| EXERCISE BRIEF |
Return, exactly as written, the run of lines that begins at the line containing "Keep writing the" and ends at the line containing "M_STEM = pbr('herb_stems', lambda". Nothing outside that run belongs in the answer.

| RECORD LIST |
>>>>>
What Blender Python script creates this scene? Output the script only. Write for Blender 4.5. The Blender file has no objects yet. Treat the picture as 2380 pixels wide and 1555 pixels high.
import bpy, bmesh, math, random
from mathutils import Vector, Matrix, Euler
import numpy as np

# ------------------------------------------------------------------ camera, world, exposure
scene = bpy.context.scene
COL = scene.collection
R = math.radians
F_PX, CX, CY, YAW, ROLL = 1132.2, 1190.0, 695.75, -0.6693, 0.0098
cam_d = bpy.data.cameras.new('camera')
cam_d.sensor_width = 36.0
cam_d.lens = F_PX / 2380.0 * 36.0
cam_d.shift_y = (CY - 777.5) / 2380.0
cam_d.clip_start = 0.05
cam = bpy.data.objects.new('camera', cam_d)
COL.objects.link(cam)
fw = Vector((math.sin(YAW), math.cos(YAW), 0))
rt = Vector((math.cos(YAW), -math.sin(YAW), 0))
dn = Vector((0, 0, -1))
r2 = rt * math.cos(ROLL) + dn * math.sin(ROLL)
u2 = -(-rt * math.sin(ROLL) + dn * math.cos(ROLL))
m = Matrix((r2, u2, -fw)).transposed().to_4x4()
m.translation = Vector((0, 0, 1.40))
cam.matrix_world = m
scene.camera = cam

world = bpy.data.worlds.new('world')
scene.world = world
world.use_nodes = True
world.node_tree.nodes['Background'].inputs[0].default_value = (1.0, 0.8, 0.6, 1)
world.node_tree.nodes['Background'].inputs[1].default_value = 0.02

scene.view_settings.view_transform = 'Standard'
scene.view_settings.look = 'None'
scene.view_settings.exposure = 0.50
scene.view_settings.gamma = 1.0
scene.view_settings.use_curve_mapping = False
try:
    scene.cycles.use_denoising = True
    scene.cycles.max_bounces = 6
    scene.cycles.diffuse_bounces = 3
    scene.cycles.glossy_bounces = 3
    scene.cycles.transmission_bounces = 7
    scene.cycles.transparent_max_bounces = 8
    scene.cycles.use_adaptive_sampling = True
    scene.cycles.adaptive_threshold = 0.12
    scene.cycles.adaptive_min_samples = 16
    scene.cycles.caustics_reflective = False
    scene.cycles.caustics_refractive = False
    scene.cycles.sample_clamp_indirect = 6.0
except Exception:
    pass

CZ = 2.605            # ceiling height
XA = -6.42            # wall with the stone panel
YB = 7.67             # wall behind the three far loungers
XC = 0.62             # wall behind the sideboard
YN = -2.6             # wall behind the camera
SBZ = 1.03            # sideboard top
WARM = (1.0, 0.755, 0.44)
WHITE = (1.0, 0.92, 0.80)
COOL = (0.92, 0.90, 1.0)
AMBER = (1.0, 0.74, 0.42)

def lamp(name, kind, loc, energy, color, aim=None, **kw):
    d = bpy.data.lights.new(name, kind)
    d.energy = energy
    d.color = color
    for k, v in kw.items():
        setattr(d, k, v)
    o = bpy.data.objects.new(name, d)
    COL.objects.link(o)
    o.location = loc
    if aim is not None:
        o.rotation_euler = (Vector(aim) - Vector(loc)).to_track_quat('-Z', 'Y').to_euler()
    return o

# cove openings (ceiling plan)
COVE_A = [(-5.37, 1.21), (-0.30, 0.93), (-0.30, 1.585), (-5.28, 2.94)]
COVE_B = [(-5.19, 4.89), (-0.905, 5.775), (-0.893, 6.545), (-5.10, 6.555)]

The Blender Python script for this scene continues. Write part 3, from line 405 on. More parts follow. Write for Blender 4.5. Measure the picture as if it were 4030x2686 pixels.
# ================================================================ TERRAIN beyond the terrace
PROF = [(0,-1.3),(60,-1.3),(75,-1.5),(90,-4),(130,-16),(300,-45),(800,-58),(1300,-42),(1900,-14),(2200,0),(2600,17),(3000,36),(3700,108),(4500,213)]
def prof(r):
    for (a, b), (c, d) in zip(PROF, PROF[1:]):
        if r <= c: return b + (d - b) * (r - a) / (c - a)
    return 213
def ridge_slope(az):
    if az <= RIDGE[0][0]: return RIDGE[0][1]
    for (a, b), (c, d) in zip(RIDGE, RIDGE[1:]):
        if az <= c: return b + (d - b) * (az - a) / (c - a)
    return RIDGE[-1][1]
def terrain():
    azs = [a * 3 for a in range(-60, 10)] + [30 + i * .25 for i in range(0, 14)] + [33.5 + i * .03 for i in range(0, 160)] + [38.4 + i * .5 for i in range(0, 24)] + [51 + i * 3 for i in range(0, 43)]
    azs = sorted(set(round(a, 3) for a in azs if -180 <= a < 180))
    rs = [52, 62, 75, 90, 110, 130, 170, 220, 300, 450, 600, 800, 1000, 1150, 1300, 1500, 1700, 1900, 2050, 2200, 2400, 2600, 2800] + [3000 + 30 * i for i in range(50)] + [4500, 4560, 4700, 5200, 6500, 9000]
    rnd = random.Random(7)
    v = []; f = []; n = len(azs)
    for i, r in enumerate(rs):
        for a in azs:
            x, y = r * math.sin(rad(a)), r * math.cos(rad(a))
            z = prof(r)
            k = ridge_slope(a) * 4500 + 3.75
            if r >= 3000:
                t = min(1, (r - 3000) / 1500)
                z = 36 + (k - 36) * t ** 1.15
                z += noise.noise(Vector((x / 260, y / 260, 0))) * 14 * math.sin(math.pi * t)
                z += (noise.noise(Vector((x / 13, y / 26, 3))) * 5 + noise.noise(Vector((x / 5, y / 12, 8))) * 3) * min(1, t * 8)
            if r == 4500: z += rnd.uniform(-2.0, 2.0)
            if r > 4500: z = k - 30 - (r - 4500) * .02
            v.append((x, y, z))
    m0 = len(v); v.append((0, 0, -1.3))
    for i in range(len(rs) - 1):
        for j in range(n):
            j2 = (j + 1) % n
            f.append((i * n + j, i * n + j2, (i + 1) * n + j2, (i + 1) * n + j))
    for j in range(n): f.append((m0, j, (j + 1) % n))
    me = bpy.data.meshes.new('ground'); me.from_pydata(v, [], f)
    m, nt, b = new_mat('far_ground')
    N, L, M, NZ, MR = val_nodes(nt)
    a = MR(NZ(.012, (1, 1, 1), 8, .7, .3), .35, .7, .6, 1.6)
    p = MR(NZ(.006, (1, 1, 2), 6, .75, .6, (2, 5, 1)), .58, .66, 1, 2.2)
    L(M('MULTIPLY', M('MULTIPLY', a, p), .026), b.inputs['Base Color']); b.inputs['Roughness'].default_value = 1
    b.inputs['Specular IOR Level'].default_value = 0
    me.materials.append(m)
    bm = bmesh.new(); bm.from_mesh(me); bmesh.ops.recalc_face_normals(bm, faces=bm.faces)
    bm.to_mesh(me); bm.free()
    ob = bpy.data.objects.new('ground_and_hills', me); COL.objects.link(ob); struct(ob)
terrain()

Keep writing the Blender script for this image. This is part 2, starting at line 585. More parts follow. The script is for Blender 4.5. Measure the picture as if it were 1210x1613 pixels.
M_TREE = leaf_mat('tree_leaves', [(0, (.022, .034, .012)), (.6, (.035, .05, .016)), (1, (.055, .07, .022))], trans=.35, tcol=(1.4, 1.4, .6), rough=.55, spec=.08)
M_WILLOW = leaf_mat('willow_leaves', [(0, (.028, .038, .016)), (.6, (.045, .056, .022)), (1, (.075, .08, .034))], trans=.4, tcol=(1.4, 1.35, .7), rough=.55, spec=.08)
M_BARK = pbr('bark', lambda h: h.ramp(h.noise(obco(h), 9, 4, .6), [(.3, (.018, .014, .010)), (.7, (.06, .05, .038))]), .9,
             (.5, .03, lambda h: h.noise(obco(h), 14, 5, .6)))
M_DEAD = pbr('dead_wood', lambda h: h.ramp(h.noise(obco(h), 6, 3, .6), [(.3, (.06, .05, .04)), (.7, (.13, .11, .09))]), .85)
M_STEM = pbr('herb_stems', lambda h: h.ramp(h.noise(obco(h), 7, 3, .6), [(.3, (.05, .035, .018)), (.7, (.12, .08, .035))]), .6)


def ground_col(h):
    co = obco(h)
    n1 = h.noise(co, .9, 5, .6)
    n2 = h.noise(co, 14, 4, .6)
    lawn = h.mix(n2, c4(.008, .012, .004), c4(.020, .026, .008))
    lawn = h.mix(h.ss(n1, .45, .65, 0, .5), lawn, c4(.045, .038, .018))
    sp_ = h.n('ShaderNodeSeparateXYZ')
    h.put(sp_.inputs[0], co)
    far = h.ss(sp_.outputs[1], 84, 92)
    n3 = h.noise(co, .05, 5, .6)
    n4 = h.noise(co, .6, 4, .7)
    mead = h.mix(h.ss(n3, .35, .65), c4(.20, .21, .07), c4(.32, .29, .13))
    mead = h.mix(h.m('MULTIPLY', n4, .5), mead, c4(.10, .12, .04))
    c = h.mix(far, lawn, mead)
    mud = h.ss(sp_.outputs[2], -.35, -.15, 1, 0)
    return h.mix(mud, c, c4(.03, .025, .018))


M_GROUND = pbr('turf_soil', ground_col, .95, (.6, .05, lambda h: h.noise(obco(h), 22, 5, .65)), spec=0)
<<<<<
| FULL SOLUTION |
Keep writing the Blender script for this image. This is part 2, starting at line 585. More parts follow. The script is for Blender 4.5. Measure the picture as if it were 1210x1613 pixels.
M_TREE = leaf_mat('tree_leaves', [(0, (.022, .034, .012)), (.6, (.035, .05, .016)), (1, (.055, .07, .022))], trans=.35, tcol=(1.4, 1.4, .6), rough=.55, spec=.08)
M_WILLOW = leaf_mat('willow_leaves', [(0, (.028, .038, .016)), (.6, (.045, .056, .022)), (1, (.075, .08, .034))], trans=.4, tcol=(1.4, 1.35, .7), rough=.55, spec=.08)
M_BARK = pbr('bark', lambda h: h.ramp(h.noise(obco(h), 9, 4, .6), [(.3, (.018, .014, .010)), (.7, (.06, .05, .038))]), .9,
             (.5, .03, lambda h: h.noise(obco(h), 14, 5, .6)))
M_DEAD = pbr('dead_wood', lambda h: h.ramp(h.noise(obco(h), 6, 3, .6), [(.3, (.06, .05, .04)), (.7, (.13, .11, .09))]), .85)
M_STEM = pbr('herb_stems', lambda h: h.ramp(h.noise(obco(h), 7, 3, .6), [(.3, (.05, .035, .018)), (.7, (.12, .08, .035))]), .6)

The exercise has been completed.